◆ **Directions**:
Check every line of the entries that follow, and copy the ones containing "part".

|---|

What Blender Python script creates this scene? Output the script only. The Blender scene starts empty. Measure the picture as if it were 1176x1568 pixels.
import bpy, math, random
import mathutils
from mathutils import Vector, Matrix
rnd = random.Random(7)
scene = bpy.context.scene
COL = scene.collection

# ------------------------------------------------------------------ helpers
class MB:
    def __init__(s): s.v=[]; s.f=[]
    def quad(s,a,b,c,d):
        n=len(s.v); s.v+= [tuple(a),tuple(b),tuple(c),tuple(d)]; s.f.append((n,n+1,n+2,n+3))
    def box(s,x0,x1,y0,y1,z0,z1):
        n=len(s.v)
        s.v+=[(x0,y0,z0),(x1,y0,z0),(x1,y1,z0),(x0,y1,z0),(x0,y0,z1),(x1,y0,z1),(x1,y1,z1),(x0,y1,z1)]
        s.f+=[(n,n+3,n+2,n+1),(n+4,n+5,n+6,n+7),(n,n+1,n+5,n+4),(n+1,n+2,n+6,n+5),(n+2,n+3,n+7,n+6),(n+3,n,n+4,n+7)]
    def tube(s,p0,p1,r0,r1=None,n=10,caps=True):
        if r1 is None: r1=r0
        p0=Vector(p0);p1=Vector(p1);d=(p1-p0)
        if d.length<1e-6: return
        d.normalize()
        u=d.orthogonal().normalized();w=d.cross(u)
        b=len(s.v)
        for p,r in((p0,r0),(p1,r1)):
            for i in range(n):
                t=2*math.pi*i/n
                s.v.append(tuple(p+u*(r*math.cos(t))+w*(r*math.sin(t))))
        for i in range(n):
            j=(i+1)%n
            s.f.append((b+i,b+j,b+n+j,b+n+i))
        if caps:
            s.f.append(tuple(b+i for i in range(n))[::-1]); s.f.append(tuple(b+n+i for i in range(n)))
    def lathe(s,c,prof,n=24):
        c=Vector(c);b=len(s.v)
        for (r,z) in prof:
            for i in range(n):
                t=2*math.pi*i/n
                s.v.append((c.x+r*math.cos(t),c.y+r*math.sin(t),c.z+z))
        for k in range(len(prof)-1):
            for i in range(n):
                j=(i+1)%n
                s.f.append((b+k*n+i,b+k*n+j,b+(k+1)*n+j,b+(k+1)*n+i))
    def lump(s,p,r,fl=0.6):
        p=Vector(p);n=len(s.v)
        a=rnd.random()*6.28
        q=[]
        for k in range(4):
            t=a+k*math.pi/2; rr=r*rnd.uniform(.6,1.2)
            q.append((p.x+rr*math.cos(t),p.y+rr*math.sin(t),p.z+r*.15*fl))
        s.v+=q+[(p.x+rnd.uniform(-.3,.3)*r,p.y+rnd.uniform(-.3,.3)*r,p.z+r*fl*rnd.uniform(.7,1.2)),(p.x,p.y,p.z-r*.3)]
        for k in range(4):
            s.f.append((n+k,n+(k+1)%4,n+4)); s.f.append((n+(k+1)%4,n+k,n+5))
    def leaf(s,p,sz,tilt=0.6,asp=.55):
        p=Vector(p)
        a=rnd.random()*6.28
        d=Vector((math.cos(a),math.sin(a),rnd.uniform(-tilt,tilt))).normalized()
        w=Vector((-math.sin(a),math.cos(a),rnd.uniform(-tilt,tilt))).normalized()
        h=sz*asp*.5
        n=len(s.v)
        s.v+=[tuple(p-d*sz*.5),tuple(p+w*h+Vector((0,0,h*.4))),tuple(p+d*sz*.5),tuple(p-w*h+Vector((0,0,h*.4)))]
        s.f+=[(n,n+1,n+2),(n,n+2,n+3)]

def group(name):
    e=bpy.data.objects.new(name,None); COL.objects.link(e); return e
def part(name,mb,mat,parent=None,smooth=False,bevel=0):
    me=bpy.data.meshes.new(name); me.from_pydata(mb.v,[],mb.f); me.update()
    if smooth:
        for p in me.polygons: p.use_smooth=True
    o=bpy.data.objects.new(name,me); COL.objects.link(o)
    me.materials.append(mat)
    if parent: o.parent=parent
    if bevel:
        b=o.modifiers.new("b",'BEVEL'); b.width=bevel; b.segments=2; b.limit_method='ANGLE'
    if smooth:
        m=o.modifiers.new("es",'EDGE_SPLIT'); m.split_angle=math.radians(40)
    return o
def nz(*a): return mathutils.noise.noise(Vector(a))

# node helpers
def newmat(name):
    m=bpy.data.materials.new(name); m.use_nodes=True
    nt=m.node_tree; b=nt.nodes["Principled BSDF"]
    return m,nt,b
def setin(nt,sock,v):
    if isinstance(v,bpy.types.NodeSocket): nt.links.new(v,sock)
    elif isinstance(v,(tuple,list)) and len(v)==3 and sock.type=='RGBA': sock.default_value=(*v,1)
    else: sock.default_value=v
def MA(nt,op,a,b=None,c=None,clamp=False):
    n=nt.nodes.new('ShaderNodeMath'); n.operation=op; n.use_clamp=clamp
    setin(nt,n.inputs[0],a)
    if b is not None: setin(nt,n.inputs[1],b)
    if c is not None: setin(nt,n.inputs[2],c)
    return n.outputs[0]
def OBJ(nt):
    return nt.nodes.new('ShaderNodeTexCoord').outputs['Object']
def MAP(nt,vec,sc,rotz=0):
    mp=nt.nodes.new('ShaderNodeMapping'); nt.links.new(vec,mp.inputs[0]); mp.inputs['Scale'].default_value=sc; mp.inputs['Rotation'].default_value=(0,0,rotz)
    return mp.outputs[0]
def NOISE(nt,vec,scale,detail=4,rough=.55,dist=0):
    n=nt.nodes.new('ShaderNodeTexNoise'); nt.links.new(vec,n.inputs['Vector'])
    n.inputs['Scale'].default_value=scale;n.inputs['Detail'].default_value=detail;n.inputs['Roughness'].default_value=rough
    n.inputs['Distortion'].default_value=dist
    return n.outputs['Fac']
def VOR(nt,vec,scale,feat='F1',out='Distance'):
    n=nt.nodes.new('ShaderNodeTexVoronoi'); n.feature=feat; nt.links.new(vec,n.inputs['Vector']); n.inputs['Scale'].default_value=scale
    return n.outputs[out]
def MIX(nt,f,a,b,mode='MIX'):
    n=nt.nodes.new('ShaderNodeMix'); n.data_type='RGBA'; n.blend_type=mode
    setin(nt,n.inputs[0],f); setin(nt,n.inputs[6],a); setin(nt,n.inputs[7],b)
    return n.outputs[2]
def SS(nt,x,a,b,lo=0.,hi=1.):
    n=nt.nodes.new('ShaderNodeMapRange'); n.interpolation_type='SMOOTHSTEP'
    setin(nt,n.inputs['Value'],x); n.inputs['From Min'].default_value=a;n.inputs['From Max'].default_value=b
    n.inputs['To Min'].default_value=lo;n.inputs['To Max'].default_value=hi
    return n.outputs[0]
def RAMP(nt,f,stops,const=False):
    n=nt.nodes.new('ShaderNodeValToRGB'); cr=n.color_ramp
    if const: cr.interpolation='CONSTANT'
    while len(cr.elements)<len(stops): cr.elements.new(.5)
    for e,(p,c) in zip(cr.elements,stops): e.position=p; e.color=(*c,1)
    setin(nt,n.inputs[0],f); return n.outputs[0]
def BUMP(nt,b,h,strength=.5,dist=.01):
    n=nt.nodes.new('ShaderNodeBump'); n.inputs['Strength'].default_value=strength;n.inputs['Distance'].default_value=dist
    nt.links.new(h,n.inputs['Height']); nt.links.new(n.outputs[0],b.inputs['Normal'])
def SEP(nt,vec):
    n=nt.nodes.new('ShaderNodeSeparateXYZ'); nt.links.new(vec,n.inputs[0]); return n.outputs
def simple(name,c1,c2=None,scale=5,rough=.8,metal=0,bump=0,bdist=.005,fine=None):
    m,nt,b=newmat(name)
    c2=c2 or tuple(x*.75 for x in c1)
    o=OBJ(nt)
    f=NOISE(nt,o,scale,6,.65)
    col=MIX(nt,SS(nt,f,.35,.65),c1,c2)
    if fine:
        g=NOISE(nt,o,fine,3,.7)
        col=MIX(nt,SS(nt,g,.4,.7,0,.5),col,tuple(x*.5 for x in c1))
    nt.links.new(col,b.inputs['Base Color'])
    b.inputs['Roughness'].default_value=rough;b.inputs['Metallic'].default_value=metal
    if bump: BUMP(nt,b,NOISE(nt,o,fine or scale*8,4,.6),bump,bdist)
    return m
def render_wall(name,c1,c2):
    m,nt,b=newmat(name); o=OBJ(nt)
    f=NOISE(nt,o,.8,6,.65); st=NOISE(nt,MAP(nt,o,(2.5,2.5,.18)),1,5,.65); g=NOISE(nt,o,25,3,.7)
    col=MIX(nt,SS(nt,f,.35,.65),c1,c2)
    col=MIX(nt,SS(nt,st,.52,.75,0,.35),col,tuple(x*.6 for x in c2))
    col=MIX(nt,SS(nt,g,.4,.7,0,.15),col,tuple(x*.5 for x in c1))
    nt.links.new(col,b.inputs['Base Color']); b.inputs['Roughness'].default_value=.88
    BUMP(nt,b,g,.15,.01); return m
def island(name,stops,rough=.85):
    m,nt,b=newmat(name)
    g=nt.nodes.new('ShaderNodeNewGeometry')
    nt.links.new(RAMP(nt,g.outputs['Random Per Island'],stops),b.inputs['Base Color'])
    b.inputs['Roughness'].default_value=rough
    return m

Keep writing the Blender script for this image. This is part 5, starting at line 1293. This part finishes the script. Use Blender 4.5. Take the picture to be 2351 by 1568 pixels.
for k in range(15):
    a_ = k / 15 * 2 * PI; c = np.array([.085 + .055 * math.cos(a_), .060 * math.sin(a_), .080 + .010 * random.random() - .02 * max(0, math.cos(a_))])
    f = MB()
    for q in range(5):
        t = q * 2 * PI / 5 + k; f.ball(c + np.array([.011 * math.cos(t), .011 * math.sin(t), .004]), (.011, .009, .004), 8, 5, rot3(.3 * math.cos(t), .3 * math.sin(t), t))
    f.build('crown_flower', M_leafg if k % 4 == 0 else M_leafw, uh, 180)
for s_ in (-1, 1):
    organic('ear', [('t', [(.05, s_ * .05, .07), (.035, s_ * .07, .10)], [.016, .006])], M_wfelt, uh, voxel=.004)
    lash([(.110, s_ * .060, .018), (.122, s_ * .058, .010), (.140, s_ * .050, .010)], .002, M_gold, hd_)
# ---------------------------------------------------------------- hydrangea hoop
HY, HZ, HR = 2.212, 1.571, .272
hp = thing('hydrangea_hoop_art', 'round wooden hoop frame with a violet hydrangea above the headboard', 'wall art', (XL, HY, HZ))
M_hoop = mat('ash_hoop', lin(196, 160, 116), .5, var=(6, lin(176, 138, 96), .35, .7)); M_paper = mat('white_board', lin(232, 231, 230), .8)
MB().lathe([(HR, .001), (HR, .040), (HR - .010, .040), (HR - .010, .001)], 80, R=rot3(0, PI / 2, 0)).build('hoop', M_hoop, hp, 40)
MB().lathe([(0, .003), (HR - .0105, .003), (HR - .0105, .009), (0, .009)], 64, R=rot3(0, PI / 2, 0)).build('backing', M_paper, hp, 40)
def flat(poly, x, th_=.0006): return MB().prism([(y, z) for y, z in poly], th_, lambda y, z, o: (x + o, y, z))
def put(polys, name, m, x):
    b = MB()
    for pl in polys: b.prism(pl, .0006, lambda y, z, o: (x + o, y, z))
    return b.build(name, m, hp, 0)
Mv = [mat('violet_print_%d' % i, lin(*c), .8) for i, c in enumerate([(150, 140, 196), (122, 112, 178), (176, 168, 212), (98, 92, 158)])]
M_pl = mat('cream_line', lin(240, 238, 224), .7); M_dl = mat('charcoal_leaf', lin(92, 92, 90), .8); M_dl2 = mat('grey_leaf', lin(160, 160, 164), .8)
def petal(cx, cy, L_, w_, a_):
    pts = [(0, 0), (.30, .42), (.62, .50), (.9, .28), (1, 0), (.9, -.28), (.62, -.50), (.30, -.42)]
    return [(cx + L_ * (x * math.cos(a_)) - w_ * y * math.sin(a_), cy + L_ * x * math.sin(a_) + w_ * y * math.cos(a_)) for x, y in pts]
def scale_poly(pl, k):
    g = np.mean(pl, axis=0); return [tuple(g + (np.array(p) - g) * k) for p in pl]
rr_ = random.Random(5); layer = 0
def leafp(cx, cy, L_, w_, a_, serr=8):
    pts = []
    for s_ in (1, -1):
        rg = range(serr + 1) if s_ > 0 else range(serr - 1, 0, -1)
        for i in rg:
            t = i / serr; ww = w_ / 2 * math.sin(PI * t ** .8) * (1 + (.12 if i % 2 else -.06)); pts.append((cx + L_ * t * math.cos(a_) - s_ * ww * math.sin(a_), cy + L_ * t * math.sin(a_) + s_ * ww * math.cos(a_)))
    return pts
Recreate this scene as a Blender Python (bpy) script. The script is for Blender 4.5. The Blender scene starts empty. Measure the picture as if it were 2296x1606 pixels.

|---|

◆ **Exercise response**:
def part(name,mb,mat,parent=None,smooth=False,bevel=0):
Keep writing the Blender script for this image. This is part 5, starting at line 1293. This part finishes the script. Use Blender 4.5. Take the picture to be 2351 by 1568 pixels.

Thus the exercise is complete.